Entre plásticos y mándalas


Esta semana, crucé el Golfo con mi familia para disfrutar un día en la playa. Desde días antes, me sentía ilusionada. Mi plan era sencillo y profundo: crear un mándala con elementos que encontrara en la naturaleza, un pequeño ritual que suelo hacer como tributo a la vida.

Llegamos a una playa hermosa, con el mar susurrando olas tranquilas… pero la belleza se quebró en mi pecho al verla cubierta de plástico.

Hace años, solía enojarme muchísimo cada vez que encontraba botellas, envoltorios o basura tirada en la calle. Me indignaba pensar en quién había podido dejarla ahí. Hasta que un día me di cuenta de algo: mi enojo no limpiaba nada. Dejarla ahí porque “no era mi basura” no ayudaba. Este planeta es mi hogar. Nuestro hogar.

Así que, entre buscar conchas y palitos para mi mándala, empecé también a recoger trozos de plástico.
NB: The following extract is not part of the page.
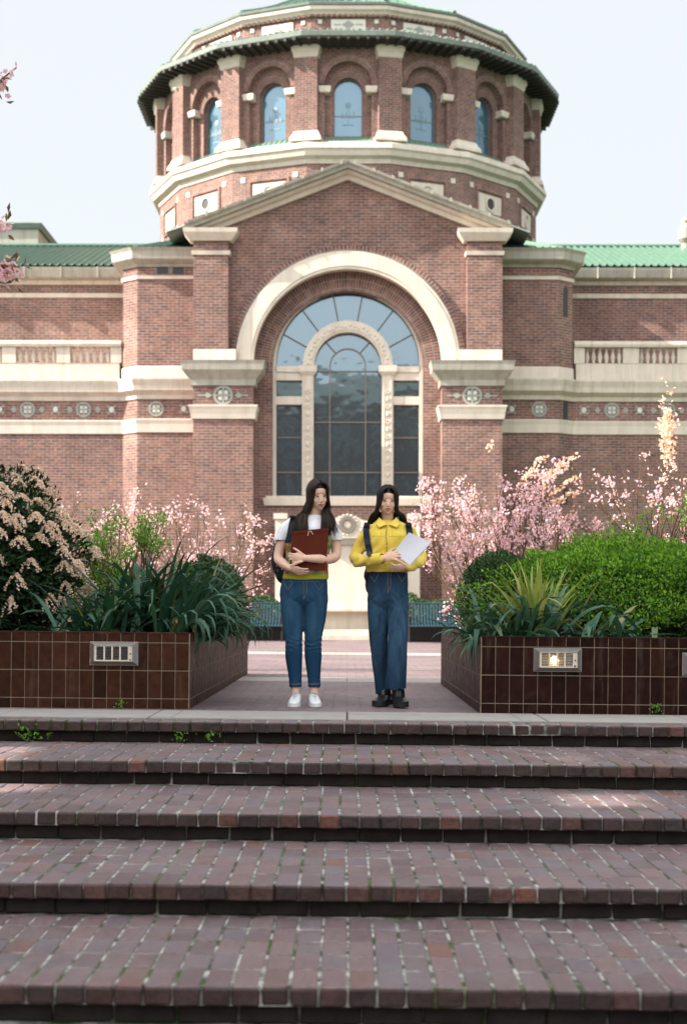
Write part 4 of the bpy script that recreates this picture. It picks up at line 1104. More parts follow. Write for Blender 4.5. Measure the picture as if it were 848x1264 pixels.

Mi idea inicial era rendir homenaje a la vida con un mándala… pero pronto algo cambió en mí. Perdí el interés por la creación artística y sentí un llamado más fuerte: recoger residuos.

Sabía que no podría limpiar toda la playa. Pero también sabía que cada pequeña acción cuenta. Mientras me agachaba una y otra vez, mis rodillas rozando la arena, pensé que cada movimiento era una forma silenciosa de honrar la vida.
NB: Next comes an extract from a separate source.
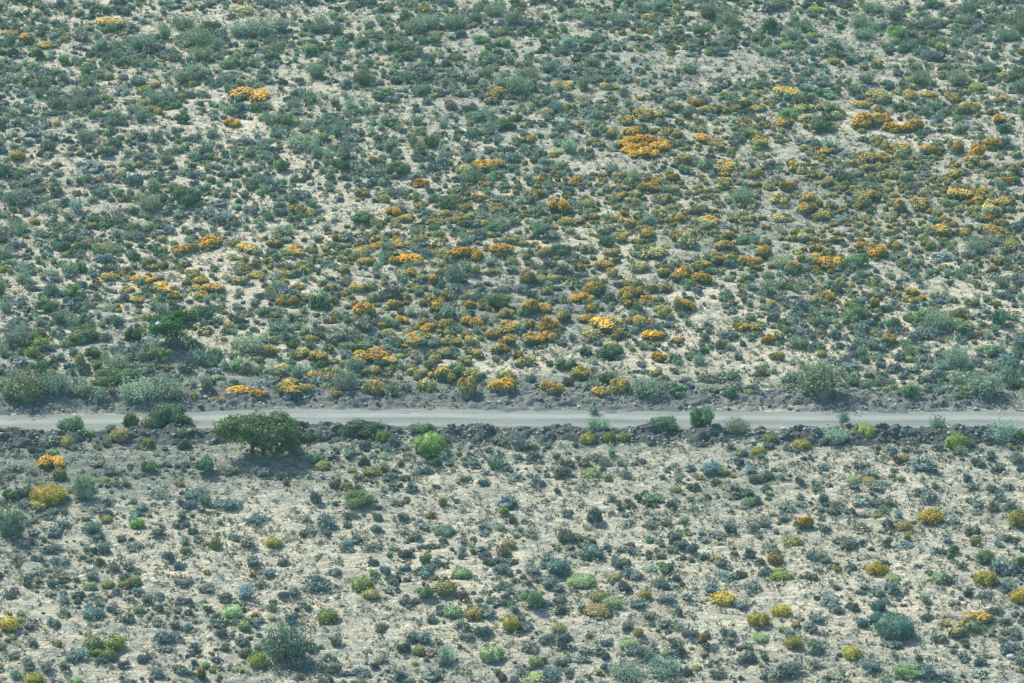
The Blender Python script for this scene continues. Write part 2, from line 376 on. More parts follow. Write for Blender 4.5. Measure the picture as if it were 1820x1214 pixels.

Entre suelas de zapatos, cepillos de dientes y juguetes olvidados, me invadió una pregunta:

¿A quién le pertenecía este zapato? ¿Qué historia guardaba este juguete?
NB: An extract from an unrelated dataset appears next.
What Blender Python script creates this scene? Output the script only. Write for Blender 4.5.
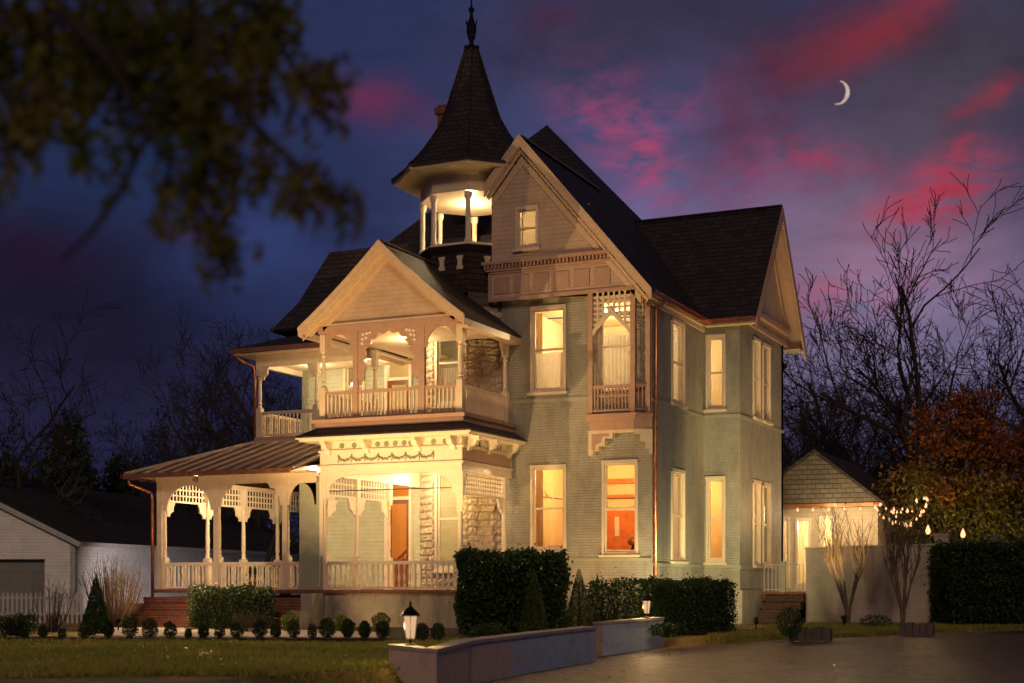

Fue entonces cuando me llegó la palabra “humanidad compartida.”

En psicología hablamos mucho de esto: estamos profundamente interconectados. Tus acciones y las mías se entrelazan y dejan huellas en el mundo. Somos parte de una gran familia humana, donde lo que hacemos —o dejamos de hacer— impacta en los demás.

En medio de mi recolección, un local se me acercó y me dijo:

“Esto es de nunca acabar.”

Tenía razón. Pero recordé las palabras de la Madre Teresa:

“A veces sentimos que lo que hacemos es tan solo una gota en el mar, pero el mar sería menos si le faltara esa gota.”

Un rato después, vi a un niño imitándome. Luego se unió mi madre, con sus 80 años y su fuerza silenciosa. Tres generaciones, inclinadas hacia la arena, trabajando por un bien común. Así es como se siembran cambios: con pequeños gestos que inspiran a otros.

Al final de un par de horas, la playa se veía un poquito más limpia. Y mi enojo se había transformado en energía de cambio.

Hoy me sigo preguntando:

¿Qué hago cuando algo me duele o me enoja? ¿Me quedo paralizada o busco transformarlo?

Porque a veces basta una pequeña acción, una rodilla en la arena, para recordarnos que cada una de nosotras tiene el poder de ser esa gota que hace la diferencia.

Y tú… ¿qué pequeña acción quieres emprender hoy para cambiar tu mundo

Mandala de elementos naturales y residuos humanos.